India has begun constructing its 25th nuclear power plant, the Rajasthan Atomic Power Station, the Press Trust of India reported Monday.

Ground has been broken for the 700 MW indigenous pressurized heavy water reactor 40 miles from Kota in the northwestern part of India. RAPS operates six PHWRs at the facility, five of which are producing more than 1,180 MW, India's largest nuclear power electrical generation from a single facility.

The new complex will be RAPS' seventh nuclear power plant built at the Rajasthan site.

The RAPS inauguration ceremony was attended by India's Atomic Energy Commission Chairman Srikumar Banerjee and Nuclear Power Corp. of India Limited Chairman and Managing Director Shreyans Kumar Jain.

The 700-megawatt PHWR was designed by NPCIL by scaling up the design of its 540-megawatt PHWRs operating at Tarapur since 2005.

The new RAPS facility is expected to be completed by 2016.

"The 540-megawatt PHWR at Tarapur was built by NPCIL in a record time of 4 years and 10 months," Banerjee said. "We will try to beat that record."

RAPS operates six PHWR units, the first of which are producing more than 1,180 megawatts, India's largest nuclear production of electricity from a single NPP complex.

Besides working to bring its new facility online, RAPS has begun initial excavation work for an eighth 700 megawatt PHWR onsite.
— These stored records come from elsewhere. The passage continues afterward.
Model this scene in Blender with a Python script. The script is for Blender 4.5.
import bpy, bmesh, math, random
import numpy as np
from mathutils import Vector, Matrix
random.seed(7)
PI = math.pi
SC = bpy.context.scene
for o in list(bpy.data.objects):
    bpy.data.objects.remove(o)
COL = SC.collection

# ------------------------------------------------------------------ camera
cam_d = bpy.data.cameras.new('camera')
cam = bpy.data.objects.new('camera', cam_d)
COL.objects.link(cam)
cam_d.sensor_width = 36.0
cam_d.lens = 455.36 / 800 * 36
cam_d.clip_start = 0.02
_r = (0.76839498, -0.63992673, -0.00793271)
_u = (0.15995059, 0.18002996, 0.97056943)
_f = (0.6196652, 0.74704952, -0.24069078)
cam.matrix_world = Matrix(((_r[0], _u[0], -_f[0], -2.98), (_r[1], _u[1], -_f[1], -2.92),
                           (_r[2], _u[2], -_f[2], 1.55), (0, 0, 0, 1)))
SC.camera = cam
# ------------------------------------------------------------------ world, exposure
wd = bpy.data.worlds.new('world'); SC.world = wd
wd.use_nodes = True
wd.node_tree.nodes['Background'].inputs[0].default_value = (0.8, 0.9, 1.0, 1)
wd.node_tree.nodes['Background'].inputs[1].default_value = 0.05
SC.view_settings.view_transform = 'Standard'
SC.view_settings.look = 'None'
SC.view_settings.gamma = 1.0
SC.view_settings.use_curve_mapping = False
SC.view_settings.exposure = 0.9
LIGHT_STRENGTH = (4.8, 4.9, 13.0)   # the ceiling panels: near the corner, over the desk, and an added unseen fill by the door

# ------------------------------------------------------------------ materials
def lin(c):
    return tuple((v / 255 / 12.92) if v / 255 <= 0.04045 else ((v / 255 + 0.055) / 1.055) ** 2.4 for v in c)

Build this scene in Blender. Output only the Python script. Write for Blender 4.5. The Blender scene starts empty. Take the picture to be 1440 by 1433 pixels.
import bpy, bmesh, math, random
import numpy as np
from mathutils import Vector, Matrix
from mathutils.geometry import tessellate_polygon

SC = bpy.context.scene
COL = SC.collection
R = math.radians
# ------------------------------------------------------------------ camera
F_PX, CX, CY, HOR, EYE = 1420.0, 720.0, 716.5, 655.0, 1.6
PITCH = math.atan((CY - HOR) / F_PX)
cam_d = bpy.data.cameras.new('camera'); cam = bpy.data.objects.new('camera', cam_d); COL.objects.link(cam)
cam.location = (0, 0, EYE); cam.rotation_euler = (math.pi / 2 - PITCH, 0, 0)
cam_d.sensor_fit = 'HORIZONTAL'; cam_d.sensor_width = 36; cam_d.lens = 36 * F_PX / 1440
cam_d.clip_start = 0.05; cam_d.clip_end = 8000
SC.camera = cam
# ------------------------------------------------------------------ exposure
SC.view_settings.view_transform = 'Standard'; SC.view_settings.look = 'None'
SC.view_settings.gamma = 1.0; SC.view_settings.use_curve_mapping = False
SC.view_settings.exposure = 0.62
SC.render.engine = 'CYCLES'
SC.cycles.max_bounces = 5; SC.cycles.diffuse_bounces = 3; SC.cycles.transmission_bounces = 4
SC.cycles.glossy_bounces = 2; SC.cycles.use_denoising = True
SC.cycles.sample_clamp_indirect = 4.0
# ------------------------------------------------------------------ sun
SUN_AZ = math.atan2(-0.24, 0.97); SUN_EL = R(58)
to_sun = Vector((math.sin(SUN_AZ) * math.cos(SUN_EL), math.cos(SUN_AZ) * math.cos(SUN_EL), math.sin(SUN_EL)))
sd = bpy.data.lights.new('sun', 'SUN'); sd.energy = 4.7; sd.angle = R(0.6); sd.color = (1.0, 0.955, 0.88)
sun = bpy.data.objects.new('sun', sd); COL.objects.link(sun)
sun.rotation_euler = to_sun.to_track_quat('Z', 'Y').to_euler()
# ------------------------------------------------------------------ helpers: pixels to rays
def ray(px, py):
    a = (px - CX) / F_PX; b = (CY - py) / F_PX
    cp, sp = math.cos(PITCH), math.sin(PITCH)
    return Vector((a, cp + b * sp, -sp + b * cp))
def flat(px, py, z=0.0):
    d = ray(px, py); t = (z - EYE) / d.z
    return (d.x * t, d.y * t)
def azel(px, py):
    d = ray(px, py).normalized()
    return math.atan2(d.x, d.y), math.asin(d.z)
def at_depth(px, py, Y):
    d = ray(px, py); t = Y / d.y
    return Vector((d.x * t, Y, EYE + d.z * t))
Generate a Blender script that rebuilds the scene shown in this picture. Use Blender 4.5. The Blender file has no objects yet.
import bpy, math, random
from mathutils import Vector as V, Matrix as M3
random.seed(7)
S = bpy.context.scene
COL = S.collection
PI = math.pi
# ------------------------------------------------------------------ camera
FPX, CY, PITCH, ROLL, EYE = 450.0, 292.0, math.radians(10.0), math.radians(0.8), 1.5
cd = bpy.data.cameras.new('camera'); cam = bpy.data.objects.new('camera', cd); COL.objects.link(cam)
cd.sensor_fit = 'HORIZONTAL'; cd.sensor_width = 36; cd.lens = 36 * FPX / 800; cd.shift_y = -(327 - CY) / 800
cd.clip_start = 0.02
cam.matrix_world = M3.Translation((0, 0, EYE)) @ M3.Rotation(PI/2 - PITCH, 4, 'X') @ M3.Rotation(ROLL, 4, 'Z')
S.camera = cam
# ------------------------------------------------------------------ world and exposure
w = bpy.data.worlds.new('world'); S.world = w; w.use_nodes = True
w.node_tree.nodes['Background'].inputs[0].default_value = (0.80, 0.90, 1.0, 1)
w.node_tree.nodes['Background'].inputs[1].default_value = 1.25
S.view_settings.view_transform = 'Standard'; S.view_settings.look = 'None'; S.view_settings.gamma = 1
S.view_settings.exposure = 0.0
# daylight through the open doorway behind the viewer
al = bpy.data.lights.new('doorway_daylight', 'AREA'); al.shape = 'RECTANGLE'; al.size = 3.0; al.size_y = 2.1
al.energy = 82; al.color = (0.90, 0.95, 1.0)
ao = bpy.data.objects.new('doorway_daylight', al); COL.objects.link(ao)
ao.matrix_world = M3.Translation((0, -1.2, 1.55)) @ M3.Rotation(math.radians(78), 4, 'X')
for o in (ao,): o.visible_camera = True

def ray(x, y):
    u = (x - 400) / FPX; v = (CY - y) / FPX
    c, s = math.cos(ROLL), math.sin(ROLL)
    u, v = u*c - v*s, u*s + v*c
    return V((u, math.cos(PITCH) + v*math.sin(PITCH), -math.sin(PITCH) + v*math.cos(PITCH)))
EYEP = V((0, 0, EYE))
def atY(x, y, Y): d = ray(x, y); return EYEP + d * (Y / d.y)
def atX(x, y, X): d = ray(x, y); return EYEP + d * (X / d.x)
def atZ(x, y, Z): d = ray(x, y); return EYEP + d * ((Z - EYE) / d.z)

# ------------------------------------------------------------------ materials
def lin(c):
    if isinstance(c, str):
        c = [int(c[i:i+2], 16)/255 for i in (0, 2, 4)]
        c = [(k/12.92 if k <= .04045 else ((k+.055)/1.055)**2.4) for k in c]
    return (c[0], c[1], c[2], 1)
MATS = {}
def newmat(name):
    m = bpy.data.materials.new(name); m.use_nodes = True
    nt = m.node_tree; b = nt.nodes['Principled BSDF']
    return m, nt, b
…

India's civilian nuclear program is contentious because the country has never signed the Nuclear Non Proliferation Treaty, which guarantees signatories the option to approach providers of nuclear technology worldwide for assistance in constructing NPPs.

As India isn't a signatory of the NPT, development of its civilian industry to construct NPPS was hampered until 2008, when the Nuclear Suppliers Group, the oversight organization that controls global nuclear commerce, granted India a waiver on for the transference of sensitive potential dual use" nuclear technologies, whose end byproducts might be used to fuel covert military nuclear programs.

The RAPS construction highlights India's determination to embrace nuclear power generation as a cost-effective solution despite the chilling worldwide effect of the March nuclear debacle at Japan's Fukushima nuclear complex.

"We were to launch this a few months ago but the regulator has taken time to see that post-Fukushima all the possible safety measures are satisfactory," NPCIL Finance Director J.K. Ghai said.